И. Кант рассматривал смех и смешное в узком контексте как аффект, в котором существуют два аспекта: восприятие нелепости объекта и внутренняя деятельность «игры мыслей», сравнивал «игру мыслей» при смехе с «игрой мыслей» при восприятии музыки. «Музыка и повод к смеху представляют собой два вида игры с эстетическими идеями или же с представлениями рассудка» (Кант, 1966, стр.351). В отличие от музыки, по И. Канту, смех начинается не с телесных ощущений, а именно с «игры представлений». Кант уже употреблял само слово «юмор», полагая его как «талант произвольно приходить в хорошее расположение духа» (Кант, 1966, стр. 356). Если же рассматривать размышления Канта о смехе, смешном, юморе в широком контексте его концепции, то вырастает проблематика различения объекта и субъекта в юмористическом акте, а также того, что гораздо позже Л. Я. Дорфман назвал «метаиндивидуальными мирами» (Дорфман, 1993). Юмор как бы «раскрывает» кантовскую «вещь-в-себе», превращает ее в «вещь-для-меня» и в «вещь-для-мира». И. Кант, рядополагая игру с эстетическими идеями и представлениями рассудка, разрывает историческую связь юмора с эстетическим, разрыв которых начал уже Цицерон, и полагает связь юмора с произвольной рефлексивной манипуляцией представлениями. Во многом, это не просто осмысление существующей экзистенции юмора, но порождение новых стандартов юмора, которые потом будут развиваться философами и интериоризовываться широкими слоями народа.
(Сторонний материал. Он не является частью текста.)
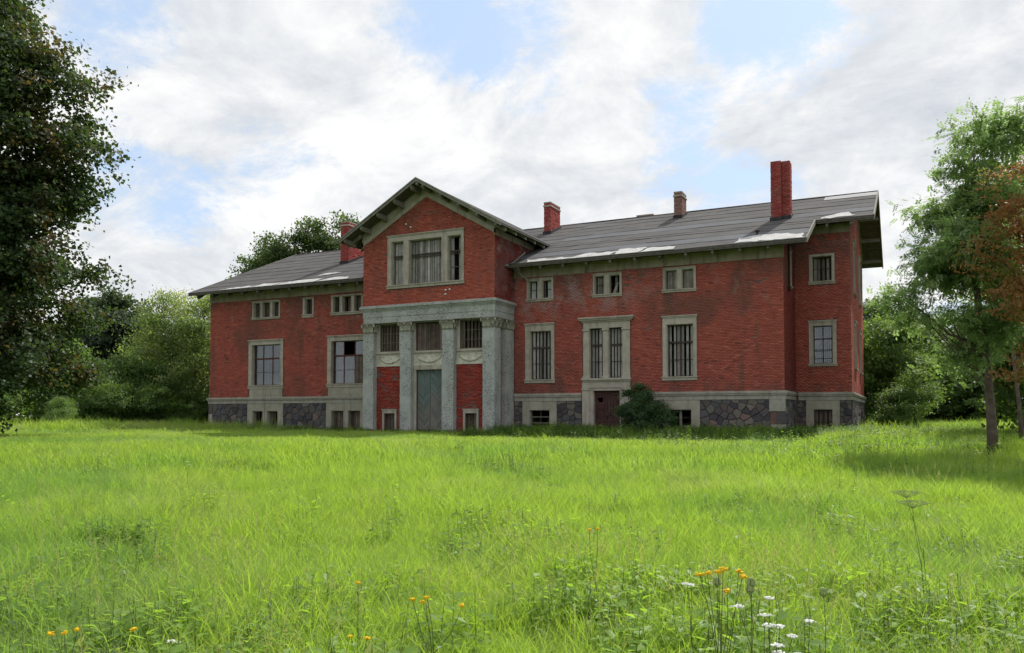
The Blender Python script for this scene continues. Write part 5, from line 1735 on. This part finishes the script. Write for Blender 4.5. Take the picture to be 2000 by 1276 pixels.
make_tree('apple_tree', 'small round-headed tree alone in the sunny strip right of the house', (.16, 53.5),
          [(0, 0, 2.5, 1.25, 1.2, .75), (-.7, 0, 2.1, .9, .9, .5), (.8, 0, 2.1, .9, .9, .5), (.1, 0, 3.2, .7, .7, .4)],
          [(0, 0, 0, .09), (.08, 0, .7, .075), (-.05, 0, 1.6, .06), (0, 0, 2.8, .02)], M['leaf_lime'], M['bark'], 260, 26, .2, .13, .5, nbr=12, tpb=10, br=.25)
copy_tree(bush, (-.75, 53.0), (.8, .8, .8), .9, 'bush growing against the right gable end')
copy_tree(bush, (8.2, 44), .8, 2.9, 'bright bush at the right edge behind the ash')
copy_tree(bush, (4.6, 37.5), (.5, .5, .45), 3.9, 'small sunlit sapling bush beside the ash trunk')

make_tree('ash_sapling', 'thin grey second trunk just behind the ash, forking low to the right', (3.3, 31.9),
          [(-.6, 0, 6.6, 1.2, 1.2, 1.2), (1.6, 0, 4.2, 1.3, 1.2, 1.0), (1.2, 0, 6.4, 1.5, 1.4, 1.4), (.2, 0, 8.0, 1.0, 1.0, .9)],
          [(0, 0, 0, .075), (-.05, 0, 1.4, .065), (-.2, 0, 3.2, .05), (-.2, 0, 6, .03), (0, 0, 8, .015)],
          M['leaf_copper'], M['bark_ash'], 420, 22, .2, .12, .5, nbr=14, flat=.4, tpb=12, br=.34)

copy_tree(lime, (6.8, 43.0), 1.75, 2.2, 'large green tree reaching in at the right edge behind the ash')

# shrub beside the brown door
make_tree('elder_shrub', 'dark green elder shrub hiding the right half of the brown door', (-12.15, 39.6),
          [(0, 0, 1.1, 1.0, .6, .9), (-.55, 0, 1.45, .6, .5, .55), (-.05, 0, 2.05, .5, .4, .5), (.65, 0, 1.3, .6, .5, .6), (.2, 0, .5, 1.25, .7, .5), (-.8, .1, 2.1, .5, .25, .14), (1.15, -.1, .8, .4, .4, .35), (-.1, 0, 2.45, .25, .25, .25)],
          [(0, 0, 0, .05), (.0, 0, .6, .04), (.0, 0, 1.8, .015)], M['leaf_elder'], M['bark'], 700, 30, .12, .12, .5, nbr=18, cat='shrub', tpb=7, br=.13)


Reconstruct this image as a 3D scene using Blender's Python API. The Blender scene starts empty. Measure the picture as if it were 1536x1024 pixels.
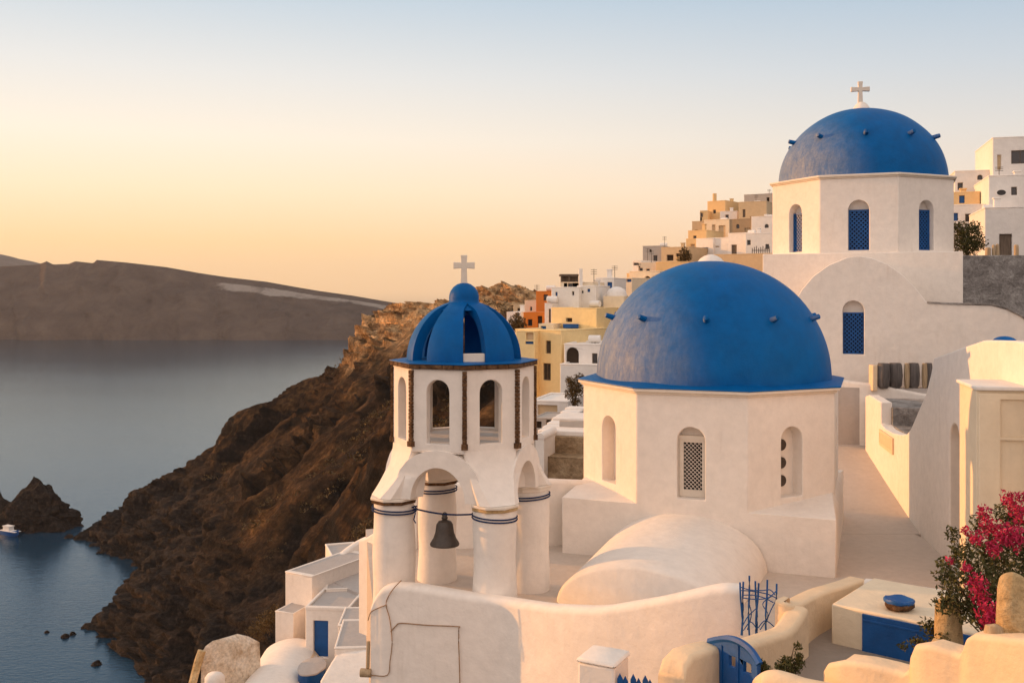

Жан-Поль определяет природу юмора как природу Протея, изменчивую и динамичную. Он, как и И. Кант, уже использует понятие юмора и определяет его как фантазирование рассудка, которому предоставлена полная свобода (Жан-Поль, 1981, стр.146). Он говорит о «юмористической субъективности» (то есть личностной обусловленности и пристрастности юмористического отношения) и говорит о том, что юмор свойственен лишь немногим. Так, романтичный Жан-Поль, первый теоретик юмора в эстетике, вводит юмор в контекст проблематики личности, формирующейся в истории.